--- START ---
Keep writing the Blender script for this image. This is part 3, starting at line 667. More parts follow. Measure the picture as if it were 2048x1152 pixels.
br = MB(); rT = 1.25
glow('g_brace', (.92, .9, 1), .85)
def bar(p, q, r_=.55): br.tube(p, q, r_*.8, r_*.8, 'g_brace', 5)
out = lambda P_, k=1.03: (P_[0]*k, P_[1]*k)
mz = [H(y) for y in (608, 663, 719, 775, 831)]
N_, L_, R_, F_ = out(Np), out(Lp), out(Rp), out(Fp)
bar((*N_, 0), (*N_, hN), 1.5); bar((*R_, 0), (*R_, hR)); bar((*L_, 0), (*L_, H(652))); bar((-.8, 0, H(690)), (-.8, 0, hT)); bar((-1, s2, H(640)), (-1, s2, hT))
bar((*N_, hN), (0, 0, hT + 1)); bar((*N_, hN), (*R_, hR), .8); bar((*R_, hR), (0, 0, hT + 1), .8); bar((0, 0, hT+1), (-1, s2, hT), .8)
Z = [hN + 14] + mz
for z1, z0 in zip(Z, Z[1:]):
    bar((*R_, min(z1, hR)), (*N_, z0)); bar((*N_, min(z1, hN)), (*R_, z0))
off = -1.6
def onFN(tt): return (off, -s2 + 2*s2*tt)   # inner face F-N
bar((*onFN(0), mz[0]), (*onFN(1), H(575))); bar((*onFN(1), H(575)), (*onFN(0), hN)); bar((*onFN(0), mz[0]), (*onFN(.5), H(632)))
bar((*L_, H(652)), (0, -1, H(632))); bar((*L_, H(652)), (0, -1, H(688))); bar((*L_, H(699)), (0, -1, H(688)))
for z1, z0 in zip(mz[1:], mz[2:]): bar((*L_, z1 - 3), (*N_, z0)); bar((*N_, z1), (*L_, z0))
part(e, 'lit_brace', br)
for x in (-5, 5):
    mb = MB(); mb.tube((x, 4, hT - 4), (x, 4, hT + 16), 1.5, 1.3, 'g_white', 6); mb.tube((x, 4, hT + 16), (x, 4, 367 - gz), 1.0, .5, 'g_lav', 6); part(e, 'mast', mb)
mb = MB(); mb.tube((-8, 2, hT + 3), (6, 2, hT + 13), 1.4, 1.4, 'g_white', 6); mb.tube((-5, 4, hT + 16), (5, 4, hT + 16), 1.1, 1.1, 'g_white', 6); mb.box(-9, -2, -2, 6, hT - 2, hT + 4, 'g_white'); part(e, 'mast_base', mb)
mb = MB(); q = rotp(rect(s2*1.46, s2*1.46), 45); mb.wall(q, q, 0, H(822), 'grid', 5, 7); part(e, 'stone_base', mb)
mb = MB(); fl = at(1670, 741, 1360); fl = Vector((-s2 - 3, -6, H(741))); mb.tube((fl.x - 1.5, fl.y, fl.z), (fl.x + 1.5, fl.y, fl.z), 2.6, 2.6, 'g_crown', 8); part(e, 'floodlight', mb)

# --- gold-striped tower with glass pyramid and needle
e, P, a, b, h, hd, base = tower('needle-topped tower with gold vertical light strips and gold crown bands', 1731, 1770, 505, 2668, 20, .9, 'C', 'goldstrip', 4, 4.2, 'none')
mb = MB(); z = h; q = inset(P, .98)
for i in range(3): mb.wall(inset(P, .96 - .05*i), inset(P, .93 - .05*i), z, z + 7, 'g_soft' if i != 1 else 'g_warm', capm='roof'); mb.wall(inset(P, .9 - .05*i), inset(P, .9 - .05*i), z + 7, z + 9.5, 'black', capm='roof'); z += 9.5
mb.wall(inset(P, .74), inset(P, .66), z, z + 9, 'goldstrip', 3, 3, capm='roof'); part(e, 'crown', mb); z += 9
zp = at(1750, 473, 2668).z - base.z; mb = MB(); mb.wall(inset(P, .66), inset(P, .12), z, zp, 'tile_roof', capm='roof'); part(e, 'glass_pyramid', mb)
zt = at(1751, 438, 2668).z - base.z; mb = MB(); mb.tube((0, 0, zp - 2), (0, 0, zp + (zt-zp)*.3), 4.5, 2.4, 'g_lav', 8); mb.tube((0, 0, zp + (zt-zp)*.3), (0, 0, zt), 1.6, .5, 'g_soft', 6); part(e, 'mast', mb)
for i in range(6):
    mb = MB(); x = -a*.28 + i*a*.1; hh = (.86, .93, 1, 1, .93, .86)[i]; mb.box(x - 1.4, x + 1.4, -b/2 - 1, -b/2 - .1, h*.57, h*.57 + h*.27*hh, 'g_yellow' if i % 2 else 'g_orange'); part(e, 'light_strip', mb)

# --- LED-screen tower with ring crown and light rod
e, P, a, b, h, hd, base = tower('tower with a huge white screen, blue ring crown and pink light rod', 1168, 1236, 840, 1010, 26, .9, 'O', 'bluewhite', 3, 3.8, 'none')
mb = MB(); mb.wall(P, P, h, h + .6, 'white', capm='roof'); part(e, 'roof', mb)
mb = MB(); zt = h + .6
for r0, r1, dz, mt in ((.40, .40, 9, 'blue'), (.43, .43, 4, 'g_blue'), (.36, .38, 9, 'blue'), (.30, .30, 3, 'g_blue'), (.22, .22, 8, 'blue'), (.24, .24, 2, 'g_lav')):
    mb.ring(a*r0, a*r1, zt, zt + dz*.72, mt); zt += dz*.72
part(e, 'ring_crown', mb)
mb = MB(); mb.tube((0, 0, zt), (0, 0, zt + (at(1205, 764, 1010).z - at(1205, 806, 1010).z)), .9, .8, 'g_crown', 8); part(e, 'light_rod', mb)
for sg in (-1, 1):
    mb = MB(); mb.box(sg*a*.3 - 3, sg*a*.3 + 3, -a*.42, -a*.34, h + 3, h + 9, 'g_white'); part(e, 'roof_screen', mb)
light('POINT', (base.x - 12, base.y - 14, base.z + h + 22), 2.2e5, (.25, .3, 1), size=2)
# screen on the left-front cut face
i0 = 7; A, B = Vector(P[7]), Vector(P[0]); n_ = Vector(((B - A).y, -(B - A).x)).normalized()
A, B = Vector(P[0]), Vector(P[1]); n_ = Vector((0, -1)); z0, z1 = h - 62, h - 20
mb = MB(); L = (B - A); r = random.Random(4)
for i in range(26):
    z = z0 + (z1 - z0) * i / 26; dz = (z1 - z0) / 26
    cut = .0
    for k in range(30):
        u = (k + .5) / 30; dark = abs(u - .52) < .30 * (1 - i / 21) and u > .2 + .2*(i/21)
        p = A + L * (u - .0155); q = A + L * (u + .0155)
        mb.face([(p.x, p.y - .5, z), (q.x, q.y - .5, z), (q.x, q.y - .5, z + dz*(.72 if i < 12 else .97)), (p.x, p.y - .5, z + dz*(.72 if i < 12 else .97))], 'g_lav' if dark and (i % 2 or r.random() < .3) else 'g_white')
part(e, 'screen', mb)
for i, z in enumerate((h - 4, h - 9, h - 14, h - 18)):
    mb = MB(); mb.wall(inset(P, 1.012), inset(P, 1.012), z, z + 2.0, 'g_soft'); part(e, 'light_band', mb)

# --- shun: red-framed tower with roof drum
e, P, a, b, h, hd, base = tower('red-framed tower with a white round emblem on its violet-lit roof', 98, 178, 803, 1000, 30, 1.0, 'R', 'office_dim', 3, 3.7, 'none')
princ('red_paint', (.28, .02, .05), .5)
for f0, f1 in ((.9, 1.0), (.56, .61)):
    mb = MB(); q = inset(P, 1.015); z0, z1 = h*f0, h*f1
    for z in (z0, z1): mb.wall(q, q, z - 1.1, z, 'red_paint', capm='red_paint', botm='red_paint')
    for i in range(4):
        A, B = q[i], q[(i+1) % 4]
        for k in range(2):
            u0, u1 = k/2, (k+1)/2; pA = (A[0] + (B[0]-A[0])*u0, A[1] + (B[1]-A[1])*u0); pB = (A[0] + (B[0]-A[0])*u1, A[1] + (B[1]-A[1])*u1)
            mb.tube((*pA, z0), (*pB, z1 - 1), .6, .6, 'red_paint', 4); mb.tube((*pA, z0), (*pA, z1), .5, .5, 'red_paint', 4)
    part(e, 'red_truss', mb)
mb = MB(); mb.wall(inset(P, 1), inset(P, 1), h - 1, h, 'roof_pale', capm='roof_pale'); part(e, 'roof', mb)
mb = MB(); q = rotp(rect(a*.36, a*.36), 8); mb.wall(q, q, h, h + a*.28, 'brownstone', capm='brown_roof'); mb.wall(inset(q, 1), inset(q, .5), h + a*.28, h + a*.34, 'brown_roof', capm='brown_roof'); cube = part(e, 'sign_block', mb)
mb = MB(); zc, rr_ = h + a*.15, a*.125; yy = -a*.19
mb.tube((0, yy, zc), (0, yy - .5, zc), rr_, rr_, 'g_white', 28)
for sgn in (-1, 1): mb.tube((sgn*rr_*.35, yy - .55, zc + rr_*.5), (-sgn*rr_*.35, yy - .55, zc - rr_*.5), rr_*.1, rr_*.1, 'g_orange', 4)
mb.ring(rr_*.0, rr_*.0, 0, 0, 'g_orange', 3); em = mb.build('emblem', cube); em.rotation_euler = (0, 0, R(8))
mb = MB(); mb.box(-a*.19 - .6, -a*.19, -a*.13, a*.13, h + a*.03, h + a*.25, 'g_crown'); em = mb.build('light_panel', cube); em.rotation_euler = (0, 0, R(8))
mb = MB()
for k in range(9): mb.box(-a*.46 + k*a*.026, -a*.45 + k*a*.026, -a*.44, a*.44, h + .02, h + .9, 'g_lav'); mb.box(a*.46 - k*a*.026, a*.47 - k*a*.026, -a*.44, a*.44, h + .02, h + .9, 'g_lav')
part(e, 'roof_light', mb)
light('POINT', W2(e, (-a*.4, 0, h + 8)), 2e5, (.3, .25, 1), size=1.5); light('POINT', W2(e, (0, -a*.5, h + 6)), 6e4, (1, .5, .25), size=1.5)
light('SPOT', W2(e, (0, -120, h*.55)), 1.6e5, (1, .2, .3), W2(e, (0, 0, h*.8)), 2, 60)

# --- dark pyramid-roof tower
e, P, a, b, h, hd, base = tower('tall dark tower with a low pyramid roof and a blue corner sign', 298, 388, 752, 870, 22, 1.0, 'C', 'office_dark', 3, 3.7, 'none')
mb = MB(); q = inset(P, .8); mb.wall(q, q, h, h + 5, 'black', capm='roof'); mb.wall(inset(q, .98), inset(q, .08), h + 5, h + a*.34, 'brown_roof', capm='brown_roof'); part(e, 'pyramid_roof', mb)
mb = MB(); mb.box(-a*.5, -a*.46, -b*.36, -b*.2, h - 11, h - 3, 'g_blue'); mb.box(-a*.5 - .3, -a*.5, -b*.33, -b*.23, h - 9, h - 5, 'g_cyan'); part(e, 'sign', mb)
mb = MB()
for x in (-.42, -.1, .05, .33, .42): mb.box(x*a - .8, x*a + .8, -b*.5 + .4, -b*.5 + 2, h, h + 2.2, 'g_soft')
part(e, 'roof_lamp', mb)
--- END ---
◆ Problem to work on ◆
Give the lines again, exactly as they stand, from the beginning of the data through the line with "mb = MB(); fl".

◆ The completed task ◆
Keep writing the Blender script for this image. This is part 3, starting at line 667. More parts follow. Measure the picture as if it were 2048x1152 pixels.
br = MB(); rT = 1.25
glow('g_brace', (.92, .9, 1), .85)
def bar(p, q, r_=.55): br.tube(p, q, r_*.8, r_*.8, 'g_brace', 5)
out = lambda P_, k=1.03: (P_[0]*k, P_[1]*k)
mz = [H(y) for y in (608, 663, 719, 775, 831)]
N_, L_, R_, F_ = out(Np), out(Lp), out(Rp), out(Fp)
bar((*N_, 0), (*N_, hN), 1.5); bar((*R_, 0), (*R_, hR)); bar((*L_, 0), (*L_, H(652))); bar((-.8, 0, H(690)), (-.8, 0, hT)); bar((-1, s2, H(640)), (-1, s2, hT))
bar((*N_, hN), (0, 0, hT + 1)); bar((*N_, hN), (*R_, hR), .8); bar((*R_, hR), (0, 0, hT + 1), .8); bar((0, 0, hT+1), (-1, s2, hT), .8)
Z = [hN + 14] + mz
for z1, z0 in zip(Z, Z[1:]):
    bar((*R_, min(z1, hR)), (*N_, z0)); bar((*N_, min(z1, hN)), (*R_, z0))
off = -1.6
def onFN(tt): return (off, -s2 + 2*s2*tt)   # inner face F-N
bar((*onFN(0), mz[0]), (*onFN(1), H(575))); bar((*onFN(1), H(575)), (*onFN(0), hN)); bar((*onFN(0), mz[0]), (*onFN(.5), H(632)))
bar((*L_, H(652)), (0, -1, H(632))); bar((*L_, H(652)), (0, -1, H(688))); bar((*L_, H(699)), (0, -1, H(688)))
for z1, z0 in zip(mz[1:], mz[2:]): bar((*L_, z1 - 3), (*N_, z0)); bar((*N_, z1), (*L_, z0))
part(e, 'lit_brace', br)
for x in (-5, 5):
    mb = MB(); mb.tube((x, 4, hT - 4), (x, 4, hT + 16), 1.5, 1.3, 'g_white', 6); mb.tube((x, 4, hT + 16), (x, 4, 367 - gz), 1.0, .5, 'g_lav', 6); part(e, 'mast', mb)
mb = MB(); mb.tube((-8, 2, hT + 3), (6, 2, hT + 13), 1.4, 1.4, 'g_white', 6); mb.tube((-5, 4, hT + 16), (5, 4, hT + 16), 1.1, 1.1, 'g_white', 6); mb.box(-9, -2, -2, 6, hT - 2, hT + 4, 'g_white'); part(e, 'mast_base', mb)
mb = MB(); q = rotp(rect(s2*1.46, s2*1.46), 45); mb.wall(q, q, 0, H(822), 'grid', 5, 7); part(e, 'stone_base', mb)
mb = MB(); fl = at(1670, 741, 1360); fl = Vector((-s2 - 3, -6, H(741))); mb.tube((fl.x - 1.5, fl.y, fl.z), (fl.x + 1.5, fl.y, fl.z), 2.6, 2.6, 'g_crown', 8); part(e, 'floodlight', mb)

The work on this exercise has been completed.